As an example, we’ll print out the file system entries that are mounted as read-only (ro):

$ grep "[[:space:]]ro[[:space:],]" /proc/mounts
ramfs /run/credentials/systemd-sysusers.service ramfs ro,nosuid,nodev,noexec,relatime,mode=700 0 0
ramfs /run/credentials/systemd-tmpfiles-setup-dev.service ro,nosuid,nodev,noexec,relatime,mode=700 0 0
/dev/loop0 /snap/code/131 squashfs ro,nodev,relatime,errors=continue,threads=single 0 0
...

Here, we printed the lines that contain the string “ro” surrounded by whitespace or commas.

In addition, we can also make a function that makes this process a bit easier:

function is_readonly() {
  grep "[[:space:]]ro[[:space:],]" /proc/mounts
}

We can put this function inside our shell profile, so we don’t have to type it every time.

5. /etc/fstab

The /etc/fstab file contains file systems to be mounted during system startup. It contains useful information about file system permissions. 

For example, let’s examine the details for our core disk:

$ grep /dev/vda /etc/fstab
...
/dev/vda / ext4 defaults 0 1

We can see that the file system mounts on / with defaults options. It implies a standard set of mount options that are typically suitable for most situations. Therefore, defaults include the rwsuid, and exec permissions.

On the other hand, we might also come across entries containing specific file permissions:

$ grep /dev/vdb /etc/fstab
/dev/vdb /mnt/fdd   ext4   defaults,noexec   0   2

Here, the defaults option specifies the exec permission. However, the noexec option negates that. The noexec option ensures that no executable files can be run from /mnt/fdd.

6. The -w Test Operator

In some cases, we might need to check the permissions of a file system for the current user ($USER). For that purpose, we can use the –w test operator in the shell.
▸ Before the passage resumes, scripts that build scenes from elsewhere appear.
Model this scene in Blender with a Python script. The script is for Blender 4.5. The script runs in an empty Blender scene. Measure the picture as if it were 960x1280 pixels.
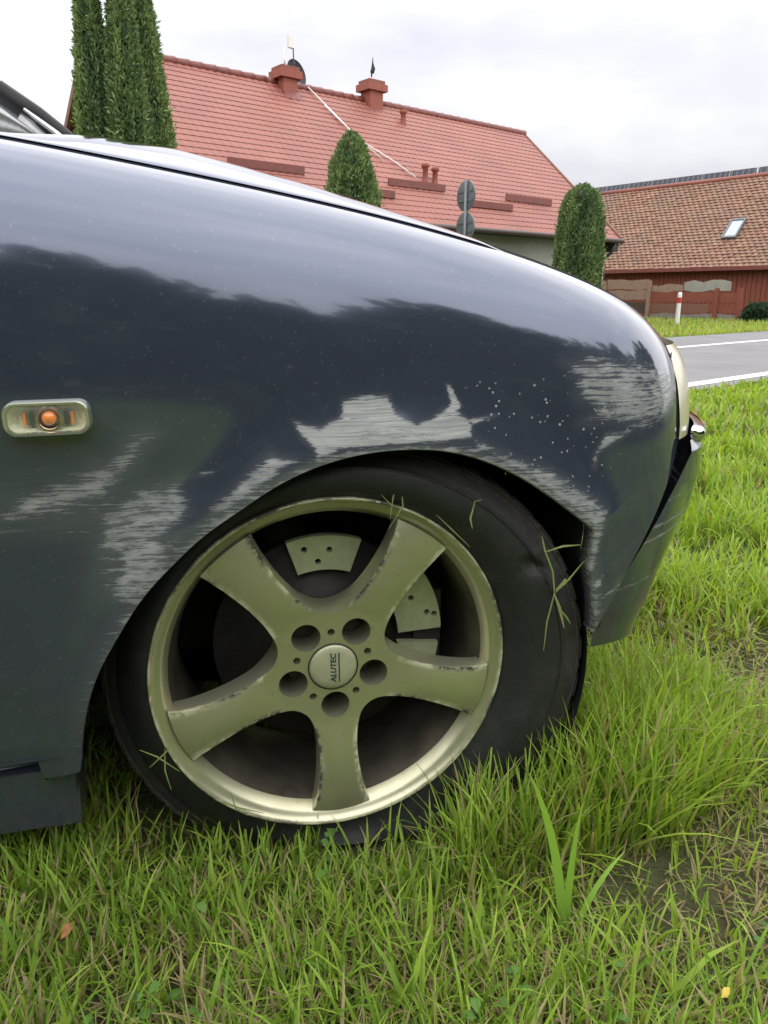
import bpy, bmesh, math, random
import numpy as np
from mathutils import Vector, Matrix

random.seed(7); rng = np.random.default_rng(11)
scene = bpy.context.scene
R = math.radians

# ------------------------------------------------------------------ camera
# World frame: X = forward along the car, Y = across the car (away from the viewer), Z = up, metres.
PSI, TH, FOC = R(13.5), R(16.2), 930.0
CAM = Vector((-.139, -.851, .735))
rt = Vector((math.cos(PSI), -math.sin(PSI), 0)); fh = Vector((math.sin(PSI), math.cos(PSI), 0))
fw = fh * math.cos(TH) + Vector((0, 0, -math.sin(TH))); upv = rt.cross(fw)
cd = bpy.data.cameras.new('camera'); cam = bpy.data.objects.new('camera', cd); scene.collection.objects.link(cam)
M3 = Matrix((rt, upv, -fw)).transposed(); cam.matrix_world = Matrix.Translation(CAM) @ M3.to_4x4()
cd.sensor_fit = 'VERTICAL'; cd.sensor_height = 24.0; cd.lens = 24.0 * FOC / 1280.0
cd.clip_start = .02; cd.clip_end = 2000
scene.camera = cam

# ------------------------------------------------------------------ overcast sky, soft sun, exposure
SUN_EL, SUN_AZ = R(60), R(150)
world = bpy.data.worlds.new('World'); scene.world = world; world.use_nodes = True
wn = world.node_tree; wn.nodes.clear()
def wnode(t, **k):
    n = wn.nodes.new(t)
    for a, b in k.items(): setattr(n, a, b)
    return n
sky = wnode('ShaderNodeTexSky', sky_type='NISHITA', sun_disc=False)
sky.sun_elevation = SUN_EL; sky.sun_rotation = SUN_AZ; sky.dust_density = 4; sky.air_density = 1.0
tc = wnode('ShaderNodeTexCoord'); sep = wnode('ShaderNodeSeparateXYZ'); wn.links.new(tc.outputs['Generated'], sep.inputs[0])
mp = wnode('ShaderNodeMapping'); mp.inputs['Scale'].default_value = (1.6, 1.6, 4.5); wn.links.new(tc.outputs['Generated'], mp.inputs[0])
nz = wnode('ShaderNodeTexNoise'); nz.inputs['Scale'].default_value = 2.1; nz.inputs['Detail'].default_value = 6; nz.inputs['Roughness'].default_value = .5
wn.links.new(mp.outputs[0], nz.inputs['Vector'])
ramp = wnode('ShaderNodeValToRGB'); wn.links.new(nz.outputs['Fac'], ramp.inputs[0])
ramp.color_ramp.elements[0].position = .34; ramp.color_ramp.elements[0].color = (.68, .68, .745, 1)
ramp.color_ramp.elements[1].position = .62; ramp.color_ramp.elements[1].color = (.90, .89, .92, 1)
# standard overcast luminance: the cloud deck is brighter towards the zenith
mx0 = wnode('ShaderNodeMath', operation='MAXIMUM'); mx0.inputs[1].default_value = 0; wn.links.new(sep.outputs['Z'], mx0.inputs[0])
grd = wnode('ShaderNodeMath', operation='MULTIPLY_ADD'); grd.inputs[1].default_value = 8.0; grd.inputs[2].default_value = 4.0
wn.links.new(mx0.outputs[0], grd.inputs[0])
cl = wnode('ShaderNodeVectorMath', operation='SCALE'); wn.links.new(ramp.outputs[0], cl.inputs[0]); wn.links.new(grd.outputs[0], cl.inputs['Scale'])
mixs = wnode('ShaderNodeMixRGB'); mixs.inputs[0].default_value = .93
wn.links.new(sky.outputs[0], mixs.inputs[1]); wn.links.new(cl.outputs[0], mixs.inputs[2])
bg = wnode('ShaderNodeBackground'); bg.inputs['Strength'].default_value = .1
wn.links.new(mixs.outputs[0], bg.inputs[0]); wo = wnode('ShaderNodeOutputWorld'); wn.links.new(bg.outputs[0], wo.inputs[0])

sl = bpy.data.lights.new('sun', 'SUN'); sl.energy = 1.5; sl.angle = R(170); sl.color = (1, .965, .9)
so = bpy.data.objects.new('sun', sl); scene.collection.objects.link(so)
sdir = Vector((math.sin(SUN_AZ) * math.cos(SUN_EL), math.cos(SUN_AZ) * math.cos(SUN_EL), math.sin(SUN_EL)))
so.rotation_euler = sdir.to_track_quat('Z', 'Y').to_euler()
vs = scene.view_settings; vs.view_transform = 'Standard'; vs.look = 'None'; vs.gamma = 1; vs.exposure = 1.08; vs.use_curve_mapping = False
scene.cycles.max_bounces = 6; scene.cycles.diffuse_bounces = 3; scene.cycles.glossy_bounces = 3
scene.cycles.transmission_bounces = 4; scene.cycles.transparent_max_bounces = 6
scene.cycles.caustics_reflective = False; scene.cycles.caustics_refractive = False
scene.cycles.use_denoising = True

# ------------------------------------------------------------------ street frame (q along the road, p across it)
AQ = R(50)
qv = rt * math.sin(AQ) + fh * math.cos(AQ); pv = -rt * math.cos(AQ) + fh * math.sin(AQ)
O0 = Vector((CAM.x, CAM.y, 0))
def S(q, p, z=0.0): return O0 + qv * q + pv * p + Vector((0, 0, z))
STREET = Matrix((( qv.x, pv.x, 0, O0.x), (qv.y, pv.y, 0, O0.y), (0, 0, 1, 0), (0, 0, 0, 1)))

# ------------------------------------------------------------------ helpers
COL = scene.collection
def link(o, parent=None):
    COL.objects.link(o)
    if parent is not None: o.parent = parent
    return o
def tag(o, label=None, cat=None, group=None, kind=None):
    if label: o['label'] = label
    if cat: o['category'] = cat
    if group: o['group'] = group
    if kind: o['kind'] = kind
    return o
def empty(name, parent=None, loc=(0, 0, 0), mw=None):
    o = bpy.data.objects.new(name, None); o.empty_display_size = .1; link(o, parent)
    if mw is not None: o.matrix_world = mw
    else: o.location = loc
    return o
def mesh(name, verts, faces, mat, parent=None, smooth=True, normals=None, attrs=None):
    me = bpy.data.meshes.new(name)
    if isinstance(verts, np.ndarray) and isinstance(faces, np.ndarray):
        n, k = faces.shape
        me.vertices.add(len(verts)); me.vertices.foreach_set('co', verts.astype(np.float32).ravel())
        me.loops.add(n * k); me.loops.foreach_set('vertex_index', faces.astype(np.int32).ravel())
        me.polygons.add(n); me.polygons.foreach_set('loop_start', np.arange(0, n * k, k, dtype=np.int32))
        me.update(calc_edges=True)
    else:
        me.from_pydata([tuple(v) for v in verts], [], [tuple(int(i) for i in f) for f in faces]); me.update()
    if smooth: me.polygons.foreach_set('use_smooth', np.ones(len(me.polygons), dtype=bool))
    if attrs:
        for an, arr in attrs.items():
            arr = np.asarray(arr, dtype=np.float32)
            if arr.ndim == 1: me.attributes.new(an, 'FLOAT', 'POINT').data.foreach_set('value', arr)
            else: me.attributes.new(an, 'FLOAT_COLOR', 'POINT').data.foreach_set('color', arr.ravel())
    if normals is not None: me.normals_split_custom_set_from_vertices([tuple(v) for v in normals])
    if mat is not None: me.materials.append(mat)
    o = bpy.data.objects.new(name, me); return link(o, parent)
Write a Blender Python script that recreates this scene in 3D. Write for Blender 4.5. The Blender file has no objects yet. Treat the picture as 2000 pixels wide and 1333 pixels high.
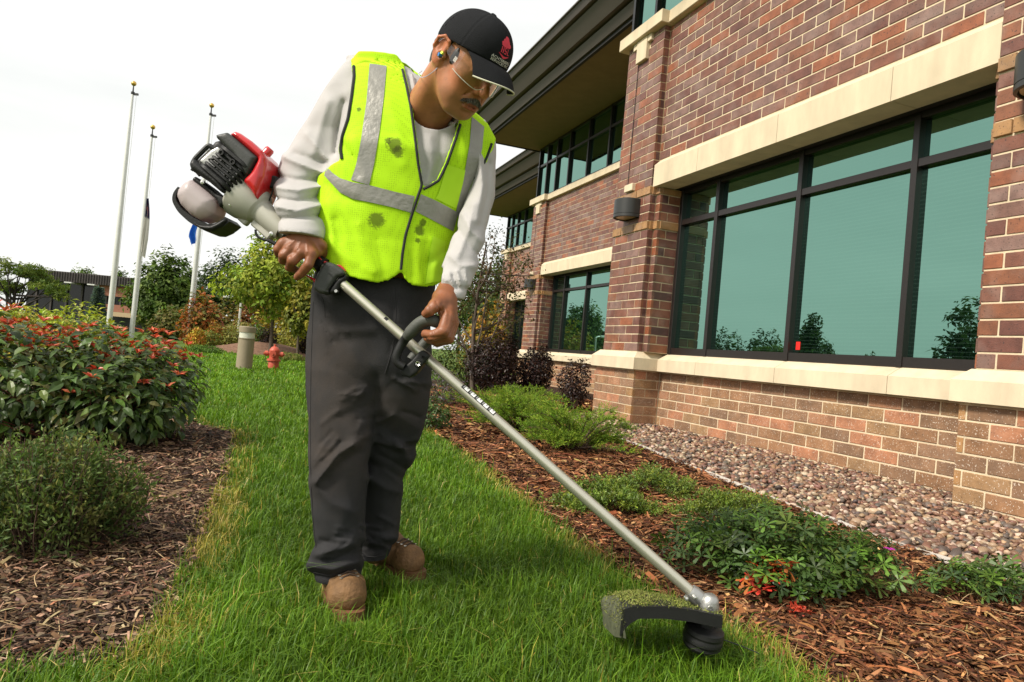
import bpy, math, random
import numpy as np
from mathutils import Vector, Matrix
from mathutils.bvhtree import BVHTree

S = bpy.context.scene
COL = S.collection
RNG = np.random.default_rng(7)
random.seed(7)

# ------------------------------------------------------------------ camera
F_PX = 1380.0
YAW, PIT, ROL = math.radians(20.2), math.radians(1.15), math.radians(5.25)
EYE = 0.76
CAM = np.array([0, 0, EYE])
FW = np.array([math.sin(YAW) * math.cos(PIT), math.cos(YAW) * math.cos(PIT), math.sin(PIT)])
R0 = np.array([math.cos(YAW), -math.sin(YAW), 0.0])
U0 = np.cross(R0, FW)
RT = R0 * math.cos(ROL) + U0 * math.sin(ROL)
UP = -R0 * math.sin(ROL) + U0 * math.cos(ROL)
cam_data = bpy.data.cameras.new('camera')
cam_data.sensor_width = 36.0
cam_data.lens = F_PX / 2000 * 36
cam_data.clip_start = 0.05
cam_data.clip_end = 2000
cam = bpy.data.objects.new('camera', cam_data)
COL.objects.link(cam)
M = Matrix.Identity(4)
for i in range(3):
    M[i][0], M[i][1], M[i][2], M[i][3] = RT[i], UP[i], -FW[i], CAM[i]
cam.matrix_world = M
S.camera = cam

# ------------------------------------------------------------------ sky, sun, exposure
SUN_DIR = Vector((-0.92, -0.20, 0.86)).normalized()       # towards the sun
sun_el = math.asin(SUN_DIR.z)
sun_az = math.atan2(SUN_DIR.x, SUN_DIR.y)
W = bpy.data.worlds.new('World')
S.world = W
W.use_nodes = True
wn, wl = W.node_tree.nodes, W.node_tree.links
wn.clear()
sky = wn.new('ShaderNodeTexSky')
sky.sky_type = 'NISHITA'
sky.sun_disc = False
sky.sun_elevation = sun_el
sky.sun_rotation = sun_az
sky.air_density = 1.2
sky.dust_density = 4.0
tc = wn.new('ShaderNodeTexCoord')
mp = wn.new('ShaderNodeMapping'); mp.inputs['Scale'].default_value = (1.2, 1.2, 5.0)
nz = wn.new('ShaderNodeTexNoise')
nz.inputs['Scale'].default_value = 1.6; nz.inputs['Detail'].default_value = 5; nz.inputs['Roughness'].default_value = 0.55
cr = wn.new('ShaderNodeValToRGB')
cr.color_ramp.elements[0].position = 0.3; cr.color_ramp.elements[0].color = (0.86, 0.875, 0.85, 1)
cr.color_ramp.elements[1].position = 0.62; cr.color_ramp.elements[1].color = (1.0, 0.995, 0.965, 1)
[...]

The -w operator allows us to verify if a specific directory or file is writable. Let’s take a look at this example:

$ [ -w / ] && echo "rw" || "ro"
ro

We can see that we only have read permission on /. If we use another mount point that we have write access to, it should print “rw“:

$ [ -w /mnt/fdd ] && echo "rw" || echo "ro"
rw

Notably, the mount point for a pen drive has read-write permission for the $USER.

7. Touch a Temporary File

Alternatively, we can create a temporary file in a file system we’re checking the permissions for. It can be an effective way to check if a filesystem is read-only or read-write.

By navigating to a temporary directory and attempting to create a file, we can analyze the return code to determine the filesystem’s permissions:

$ touch /mnt/fdd/temp.txt
$ echo $?
0

Similarly, if we were to create a file on a read-only file system, it would print an error:

$ touch /temp.txt
touch: cannot touch 'temp.txt': Permission denied
$ echo $?
1

However, there’s one problem with this command. We’re creating the file as a regular non-root user. If we have root access, we can easily create the file in /, so that would mean that the file system is mounted as “rw” but for users with root access. 

Therefore, if we really want to be sure whether the file-system is rw, we need to have either root access to create the file or check the permissions for the given directory:

$ sudo touch /temp.txt
Password: 
$ echo $?
0

8. Conclusion

In this article, we learned how we can check for the permissions of a file system. We discussed techniques like using findmnt and mount utilities, examining the /proc/mounts and /etc/fstab files, utilizing the -w test operator, and creating temporary files to assess permissions.